PROBLEM DESCRIPTION: Write out only the span of lines that begins at the line with "m.build('passage_ceiling', M['dark'], gate)" and ends at the line with "0), -.08, .08)". Keep both end lines, word for word.

Scene modeling code data:
_ _ _

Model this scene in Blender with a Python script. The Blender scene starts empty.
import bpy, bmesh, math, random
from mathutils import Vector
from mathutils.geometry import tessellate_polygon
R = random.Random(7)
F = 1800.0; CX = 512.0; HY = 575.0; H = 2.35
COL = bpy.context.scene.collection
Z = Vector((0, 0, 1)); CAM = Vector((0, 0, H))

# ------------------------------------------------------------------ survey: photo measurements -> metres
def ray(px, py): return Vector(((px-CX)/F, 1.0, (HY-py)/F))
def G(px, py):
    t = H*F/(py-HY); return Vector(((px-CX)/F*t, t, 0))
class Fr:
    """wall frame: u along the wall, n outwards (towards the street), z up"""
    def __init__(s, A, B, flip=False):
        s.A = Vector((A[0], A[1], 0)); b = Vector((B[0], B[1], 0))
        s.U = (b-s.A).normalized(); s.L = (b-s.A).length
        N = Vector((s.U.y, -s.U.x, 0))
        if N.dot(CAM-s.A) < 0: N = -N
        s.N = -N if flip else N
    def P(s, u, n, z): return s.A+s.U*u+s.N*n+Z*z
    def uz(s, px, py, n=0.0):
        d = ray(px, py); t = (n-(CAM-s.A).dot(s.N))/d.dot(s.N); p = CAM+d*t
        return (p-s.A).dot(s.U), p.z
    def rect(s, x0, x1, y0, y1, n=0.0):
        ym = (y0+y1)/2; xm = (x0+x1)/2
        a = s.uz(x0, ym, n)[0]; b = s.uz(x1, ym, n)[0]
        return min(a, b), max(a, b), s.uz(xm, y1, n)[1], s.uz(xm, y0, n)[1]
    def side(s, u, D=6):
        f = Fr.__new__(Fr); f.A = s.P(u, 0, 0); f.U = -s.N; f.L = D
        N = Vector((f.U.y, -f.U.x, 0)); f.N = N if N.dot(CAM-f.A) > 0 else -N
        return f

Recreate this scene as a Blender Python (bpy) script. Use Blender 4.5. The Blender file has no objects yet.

_ _ _

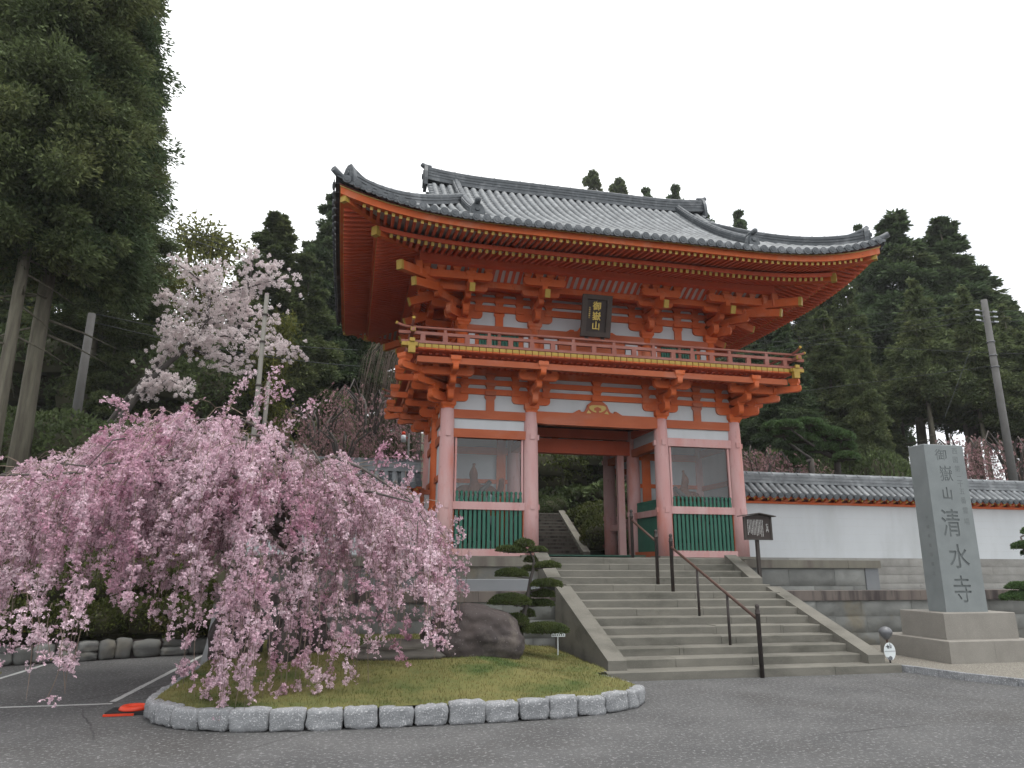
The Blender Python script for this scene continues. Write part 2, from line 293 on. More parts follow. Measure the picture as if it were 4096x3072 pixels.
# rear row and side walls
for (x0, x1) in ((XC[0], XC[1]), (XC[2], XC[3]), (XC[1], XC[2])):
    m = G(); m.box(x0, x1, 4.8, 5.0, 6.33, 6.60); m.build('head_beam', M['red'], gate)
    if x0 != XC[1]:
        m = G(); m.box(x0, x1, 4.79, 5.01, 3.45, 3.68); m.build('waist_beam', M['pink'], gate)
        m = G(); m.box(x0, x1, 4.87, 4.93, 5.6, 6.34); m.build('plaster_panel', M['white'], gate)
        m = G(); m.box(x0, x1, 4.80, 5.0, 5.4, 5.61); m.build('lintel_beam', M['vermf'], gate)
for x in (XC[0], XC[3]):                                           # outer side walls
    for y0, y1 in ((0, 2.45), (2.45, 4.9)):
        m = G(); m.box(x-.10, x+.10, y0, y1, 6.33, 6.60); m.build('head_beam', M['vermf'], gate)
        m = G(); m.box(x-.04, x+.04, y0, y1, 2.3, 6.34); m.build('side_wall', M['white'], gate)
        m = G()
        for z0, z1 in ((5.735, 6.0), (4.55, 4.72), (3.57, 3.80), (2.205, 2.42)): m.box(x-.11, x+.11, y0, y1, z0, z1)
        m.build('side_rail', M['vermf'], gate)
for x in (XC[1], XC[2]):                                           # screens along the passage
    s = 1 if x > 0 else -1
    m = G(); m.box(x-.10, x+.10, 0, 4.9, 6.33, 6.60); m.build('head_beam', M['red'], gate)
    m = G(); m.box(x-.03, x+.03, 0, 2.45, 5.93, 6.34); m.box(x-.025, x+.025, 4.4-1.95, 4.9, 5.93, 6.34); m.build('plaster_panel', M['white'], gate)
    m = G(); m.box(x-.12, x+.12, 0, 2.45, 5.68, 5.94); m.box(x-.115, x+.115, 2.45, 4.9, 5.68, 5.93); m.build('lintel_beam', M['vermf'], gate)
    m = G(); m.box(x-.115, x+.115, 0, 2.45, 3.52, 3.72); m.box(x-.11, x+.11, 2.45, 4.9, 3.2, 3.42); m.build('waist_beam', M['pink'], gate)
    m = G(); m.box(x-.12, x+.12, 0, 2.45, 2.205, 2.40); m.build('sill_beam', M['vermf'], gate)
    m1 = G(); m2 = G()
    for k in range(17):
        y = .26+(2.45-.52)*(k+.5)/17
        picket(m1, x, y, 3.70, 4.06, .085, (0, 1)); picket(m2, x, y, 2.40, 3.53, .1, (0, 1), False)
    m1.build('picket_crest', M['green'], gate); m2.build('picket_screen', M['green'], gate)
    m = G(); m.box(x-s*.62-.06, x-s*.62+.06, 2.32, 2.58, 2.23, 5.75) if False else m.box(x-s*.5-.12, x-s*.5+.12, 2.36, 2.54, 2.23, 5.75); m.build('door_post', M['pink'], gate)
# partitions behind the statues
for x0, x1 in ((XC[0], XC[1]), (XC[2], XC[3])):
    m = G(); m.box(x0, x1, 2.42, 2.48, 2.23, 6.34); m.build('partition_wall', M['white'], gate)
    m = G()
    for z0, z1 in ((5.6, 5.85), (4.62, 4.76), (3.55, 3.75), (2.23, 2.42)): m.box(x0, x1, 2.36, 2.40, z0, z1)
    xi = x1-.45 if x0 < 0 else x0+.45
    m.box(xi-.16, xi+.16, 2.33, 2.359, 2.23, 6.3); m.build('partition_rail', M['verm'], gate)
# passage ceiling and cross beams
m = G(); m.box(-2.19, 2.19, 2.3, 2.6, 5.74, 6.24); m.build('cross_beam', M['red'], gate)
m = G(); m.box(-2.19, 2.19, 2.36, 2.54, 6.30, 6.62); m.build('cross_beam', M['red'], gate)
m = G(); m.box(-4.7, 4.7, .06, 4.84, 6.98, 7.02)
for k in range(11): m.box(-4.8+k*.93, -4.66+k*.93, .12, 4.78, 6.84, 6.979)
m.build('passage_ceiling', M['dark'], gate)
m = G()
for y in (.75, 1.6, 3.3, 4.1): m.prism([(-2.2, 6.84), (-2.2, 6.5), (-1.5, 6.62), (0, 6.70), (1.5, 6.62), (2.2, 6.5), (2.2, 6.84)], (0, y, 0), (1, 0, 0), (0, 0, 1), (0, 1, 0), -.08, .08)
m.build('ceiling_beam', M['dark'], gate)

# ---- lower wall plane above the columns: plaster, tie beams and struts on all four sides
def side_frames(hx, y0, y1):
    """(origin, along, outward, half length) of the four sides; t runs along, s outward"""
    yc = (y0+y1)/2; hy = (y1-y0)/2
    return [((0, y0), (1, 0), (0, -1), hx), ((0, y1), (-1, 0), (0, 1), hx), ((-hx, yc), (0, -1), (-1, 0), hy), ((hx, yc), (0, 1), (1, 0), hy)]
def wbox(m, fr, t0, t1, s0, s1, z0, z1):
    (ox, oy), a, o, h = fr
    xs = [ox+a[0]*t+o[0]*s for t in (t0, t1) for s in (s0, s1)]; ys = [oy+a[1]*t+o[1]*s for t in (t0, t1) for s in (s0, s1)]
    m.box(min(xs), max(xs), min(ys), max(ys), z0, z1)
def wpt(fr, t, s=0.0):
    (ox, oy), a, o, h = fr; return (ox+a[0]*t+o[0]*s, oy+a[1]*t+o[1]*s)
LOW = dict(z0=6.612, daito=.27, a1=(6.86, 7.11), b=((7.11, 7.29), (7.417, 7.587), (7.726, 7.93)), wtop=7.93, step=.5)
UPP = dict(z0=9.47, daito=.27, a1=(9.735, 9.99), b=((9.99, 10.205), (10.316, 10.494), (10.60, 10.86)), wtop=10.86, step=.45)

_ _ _

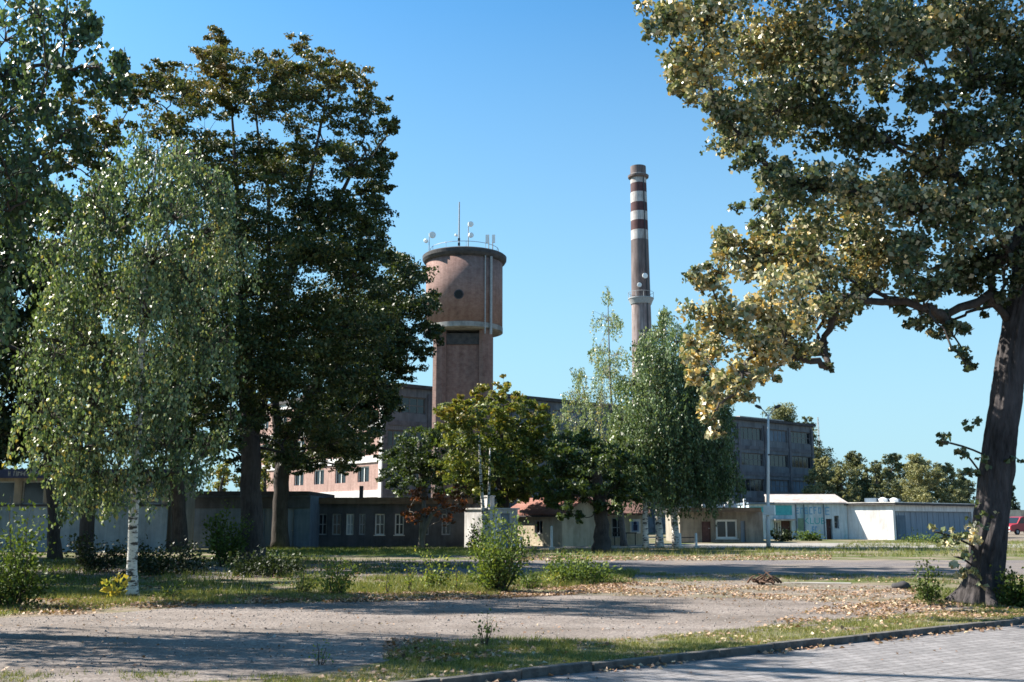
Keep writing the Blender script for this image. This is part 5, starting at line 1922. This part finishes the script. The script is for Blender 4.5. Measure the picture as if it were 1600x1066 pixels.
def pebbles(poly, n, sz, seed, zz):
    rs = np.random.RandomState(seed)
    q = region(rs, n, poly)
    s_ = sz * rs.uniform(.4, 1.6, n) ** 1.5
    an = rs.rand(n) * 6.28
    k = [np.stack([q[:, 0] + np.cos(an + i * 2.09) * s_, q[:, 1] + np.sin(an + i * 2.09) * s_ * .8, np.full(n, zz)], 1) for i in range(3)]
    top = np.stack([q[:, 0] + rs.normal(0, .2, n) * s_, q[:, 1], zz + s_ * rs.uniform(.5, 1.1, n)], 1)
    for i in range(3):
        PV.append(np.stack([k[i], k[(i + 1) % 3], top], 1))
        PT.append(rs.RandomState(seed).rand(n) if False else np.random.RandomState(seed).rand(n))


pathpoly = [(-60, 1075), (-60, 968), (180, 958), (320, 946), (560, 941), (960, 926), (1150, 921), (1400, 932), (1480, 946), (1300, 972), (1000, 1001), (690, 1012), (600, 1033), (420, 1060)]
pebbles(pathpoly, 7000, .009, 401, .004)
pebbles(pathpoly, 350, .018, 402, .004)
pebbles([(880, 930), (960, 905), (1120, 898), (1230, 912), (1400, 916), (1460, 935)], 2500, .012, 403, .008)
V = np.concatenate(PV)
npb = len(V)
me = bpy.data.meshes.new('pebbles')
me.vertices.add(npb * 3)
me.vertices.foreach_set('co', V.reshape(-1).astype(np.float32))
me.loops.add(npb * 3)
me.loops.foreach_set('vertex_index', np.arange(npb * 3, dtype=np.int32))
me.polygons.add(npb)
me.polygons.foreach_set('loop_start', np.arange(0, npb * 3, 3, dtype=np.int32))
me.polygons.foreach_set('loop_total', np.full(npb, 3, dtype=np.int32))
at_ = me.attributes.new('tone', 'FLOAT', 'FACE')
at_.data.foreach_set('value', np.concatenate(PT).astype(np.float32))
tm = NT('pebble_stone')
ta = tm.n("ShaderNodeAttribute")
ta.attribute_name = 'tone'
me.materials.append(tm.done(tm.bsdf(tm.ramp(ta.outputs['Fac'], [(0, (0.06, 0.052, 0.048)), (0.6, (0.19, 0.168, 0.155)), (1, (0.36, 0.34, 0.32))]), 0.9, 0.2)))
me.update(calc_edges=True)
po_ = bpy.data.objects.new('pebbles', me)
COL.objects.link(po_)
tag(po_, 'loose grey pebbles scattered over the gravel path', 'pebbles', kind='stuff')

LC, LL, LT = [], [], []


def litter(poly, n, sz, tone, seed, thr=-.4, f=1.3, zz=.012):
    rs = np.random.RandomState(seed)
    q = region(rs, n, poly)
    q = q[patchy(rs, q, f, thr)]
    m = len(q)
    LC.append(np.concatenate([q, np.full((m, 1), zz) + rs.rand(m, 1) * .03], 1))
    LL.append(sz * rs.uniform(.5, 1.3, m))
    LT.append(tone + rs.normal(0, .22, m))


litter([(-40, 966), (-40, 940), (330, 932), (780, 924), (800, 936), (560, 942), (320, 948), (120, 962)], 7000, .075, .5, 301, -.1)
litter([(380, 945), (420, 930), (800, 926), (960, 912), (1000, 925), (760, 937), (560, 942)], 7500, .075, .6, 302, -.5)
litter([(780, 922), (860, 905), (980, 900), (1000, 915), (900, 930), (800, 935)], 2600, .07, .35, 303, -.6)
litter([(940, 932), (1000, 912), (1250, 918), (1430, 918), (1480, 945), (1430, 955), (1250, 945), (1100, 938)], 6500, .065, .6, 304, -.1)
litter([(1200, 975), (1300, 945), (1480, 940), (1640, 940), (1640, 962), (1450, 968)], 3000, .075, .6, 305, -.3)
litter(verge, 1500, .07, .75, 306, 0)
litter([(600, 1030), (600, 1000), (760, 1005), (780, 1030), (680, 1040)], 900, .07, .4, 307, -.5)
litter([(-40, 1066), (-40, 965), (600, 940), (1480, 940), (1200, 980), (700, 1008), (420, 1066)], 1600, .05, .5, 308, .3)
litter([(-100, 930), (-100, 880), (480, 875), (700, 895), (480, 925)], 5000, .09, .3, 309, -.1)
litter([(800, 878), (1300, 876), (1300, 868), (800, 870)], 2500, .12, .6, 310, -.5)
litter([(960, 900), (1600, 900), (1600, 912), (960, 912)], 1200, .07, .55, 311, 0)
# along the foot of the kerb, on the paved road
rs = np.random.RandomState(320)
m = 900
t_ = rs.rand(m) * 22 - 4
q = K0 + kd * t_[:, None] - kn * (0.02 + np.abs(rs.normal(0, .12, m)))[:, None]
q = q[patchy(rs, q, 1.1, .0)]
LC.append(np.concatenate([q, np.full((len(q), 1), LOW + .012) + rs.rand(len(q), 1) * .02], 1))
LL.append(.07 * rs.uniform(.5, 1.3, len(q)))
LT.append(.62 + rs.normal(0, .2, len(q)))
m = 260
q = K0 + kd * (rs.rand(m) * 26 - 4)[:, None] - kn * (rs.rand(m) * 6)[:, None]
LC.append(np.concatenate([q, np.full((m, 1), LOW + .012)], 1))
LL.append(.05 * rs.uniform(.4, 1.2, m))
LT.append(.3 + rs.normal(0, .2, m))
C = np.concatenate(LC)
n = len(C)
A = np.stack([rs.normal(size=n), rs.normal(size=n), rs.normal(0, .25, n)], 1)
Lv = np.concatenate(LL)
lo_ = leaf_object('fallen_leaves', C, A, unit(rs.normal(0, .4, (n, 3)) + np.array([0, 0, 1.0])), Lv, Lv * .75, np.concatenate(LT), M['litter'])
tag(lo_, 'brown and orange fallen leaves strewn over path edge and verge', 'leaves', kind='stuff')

_ _ _

THE ANSWER:
m.build('passage_ceiling', M['dark'], gate)
m = G()
for y in (.75, 1.6, 3.3, 4.1): m.prism([(-2.2, 6.84), (-2.2, 6.5), (-1.5, 6.62), (0, 6.70), (1.5, 6.62), (2.2, 6.5), (2.2, 6.84)], (0, y, 0), (1, 0, 0), (0, 0, 1), (0, 1, 0), -.08, .08)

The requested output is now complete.